Parents pay plenty for birthday bashes

By Bill Wundram | Friday, March 07, 2008

advertisement

Hide this ad

FOR gosh sake, when are these excesses going to stop?  Some parents are giving their kids birthday parties that cost as much as my first good car!

On a Saturday afternoon, I watched staffers hustling around the Bettendorf Family YMCA with balloons.  Missy Wahlheim was overseeing the setup of a child’s birthday party.  It would begin after 6 p.m., when the Y closed for the day.  This was going to be big birthday fun, with lots of kids, streamers, swimming, the gym, pizza and cake.

It floored me when Missy, who is facilities rental director at the Y, said this birthday party was going to cost $1,000.
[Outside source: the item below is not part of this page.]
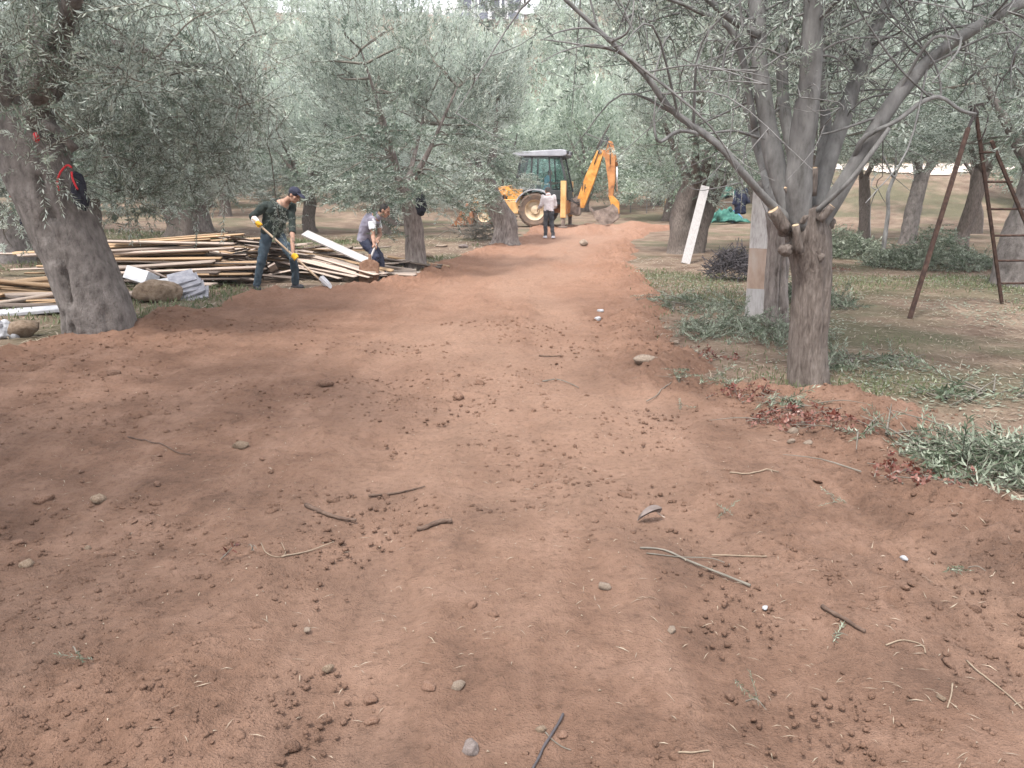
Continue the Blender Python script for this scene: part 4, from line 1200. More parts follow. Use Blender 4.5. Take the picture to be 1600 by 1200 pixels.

“We have three to six kids’ birthday parties here on a weekend,” she said.  “None as pricey as the $1,000 party,”

And this thousand-dollar party was for a 1-year-old.


Big-ticket birthday parties for kids are a trend that’s getting out of hand. We’re spoiling our kids with luxuries that would make even a grand poohbah’s child envious.

 “It’s a different world out there than the one we grew up in,” says Roxanne Arp, who runs Party Plus,  where balloons, baubles and the more mundane party gizmos are sold.

These days, it’s not uncommon for a good birthday party to cost $199 at Jungle Bungle. Chuck E. Cheese’s company headquarters in Texas says at $16 per — top price with all the trimmings — there have been parents who hosted $1,600 birthday parties for a child.  The spokesperson couldn’t say if any pricey parties had taken place in Davenport.


Things simply aren’t what they used to be.  For many of us, if we had did have a birthday party, it was a small gathering. 

 “I know what you mean,” says a staffer at a Quad-City Holiday Inn.   “I would have preferred a cake at my mother’s and let it go at that, but kids don’t think that way anymore.”

Now, birthday kids might feel left out unless they get a room alongside the pool at a motel.  For five to use the pool and sleep overnight in the room, it can easily run from $150 to $200.  That’s pretty basic, and an inexpensive way out when considering some alternatives.

Don’t overlook the costs to guests and the gifts they bring.  Everything adds up at kiddy party time. “Kids like the electronic stuff, or things like wrestling figures and a ring.  A wrestling setup can run $40,” says a sales person at Toys R Us.

It’s not to say that it’s all just party-party.  At Jungle Bungle, with all levels of pricing, there’s pizza, soft drinks, tokens for games and a visit from Happy Dog.  Chuck E. Cheese has a basic $10.99, up to $15.99 per guest, with a souvenir cup for the birthday girl or boy.


A decade or two ago, it was enough to bring cupcakes to school and have the class sing, “Happy Birthday, dear Bobby.” Then the party moved to Aunt Sue’s house for supper and marble cake with those infernal trick candles that wouldn’t blow out. Grandma would slip a $5 bill into a Mickey Mouse birthday card.  A happy day for a bargain.

There’s a lot be said for hiring out a birthday party.  It takes bucks, but Missy Wahlheim at the Bettendorf Y says, “We do all the work, have a special cake made,  supply the decorations, pizza.  We do everything.”

Mom and dad don’t even have to sweep up the crumbs.